There is serious, academic teaching of English...with expectations of demonstrated ability as objectively measurable by actual improvement of students' skill levels. Usually taught to students who have an actual need to develop English skills, who work hard, and expect the teacher to know his onions. This is the TESL/TEFL field, and careers may be had in it in many parts of the world. Jobs like that require specialized education and qualifications and, at least in Japan, are few and far between. Openings are rare.
Many people think that university teaching is a pinnacle of good education/career for English teaching. Well, it is to those who actually devote considerable effort to it. There are many who treat it like eikaiwa, and that legacy just dribbles on. So, as we say in Japan, case by case.

Academic teaching can also mean corporate (business) English, whether one is actually inside a company teaching fellow co-workers as part of his job, or one is farmed out to a company from an agency that actually provides legit teaching/training services to companies. Lots of the corporate world here is blind to the actual needs of English in the reality of globalization. Those companies think they can get by with zero English or scant little, and they have no future prospects or plans that entail foreign customers. Stupid when it turns out to be the opposite (and no, not all companies will need English, but the ones who will are stupid). Then there are the companies, usually small to mid-size that are stuck with no concept of how to teach it to their employees and can't afford to get teachers or subsidize eikaiwa/business English classes to their employees. Finally, there are those companies (most, I'm finding in my research) who see the need, such as establishing a branch office overseas, yet who don't give a damn about an employee's study abroad experience (I don't understand that) or their current English ability (beyond passing the mundane TOEIC at around 600-700, unsuitable for conducting business, but so be it). What they do is throw the employee to the wolves and let them choose how to prepare for language and culture abroad on their own, often after they land on foreign shores. A guy I know who trained employees in Japan before they were sent abroad has reported that most of them were given the nod to move in 1-3 months before they moved, hardly enough time to prepare for the language challenge.

Those with a passion and a talent for teaching and who can open their own school or gather sufficient private students can have a long, satisfying, and rewarding stay in Japan. There are many who have done that.
Yes, many, but perhaps far more who fail. Two reasons come to mind.
1) Poor business sense.
2) Lack of students/high competition.
A third reason might be related to #1, in that many (as Mike explained so well) don't have enough Japanese to market themselves. Flyers in English don't sell classes as well as flyers in Japanese.
Related to #2, picture yourself in a medium to small city. You may be one of relatively few foreigners, but you're competing with those who are already established, who the locals have met or seen, and who probably know the language. Even if you know enough and have a good mind for marketing, the numbers of students are still low. Currently, the push is on for younger and younger kids to learn, and it's parents who do the pushing, not educators.

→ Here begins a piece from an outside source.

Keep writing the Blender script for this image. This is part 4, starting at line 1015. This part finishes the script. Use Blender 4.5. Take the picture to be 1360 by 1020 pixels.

To everything else he wrote, I'd have to just say ditto. Eikaiwa may be a foot or toe in the doorway, but come with a plan/strategy to move up in the teaching food chain, or out of it ASAP.
 
Lots of good and detailed advice. I am assuming that you have a degree, so I would suggest of your dream is to come here, then take what ever job you can get that gets your feet on the ground. If you have been lurking here for a year, you will know that entry jobs in eikaiwa have their ups and downs, but it gets you in the country and in a position to find out if this is where you want to be and a chance to start looking of the life and job that you want.

if you have a job before you arrive, then you will not need to use much of your start up money. I would take a jopb "blind" myself, as long as it had housing arrangements (no key money, etc) and spend a year larding the ropes and working on Japanese language skills.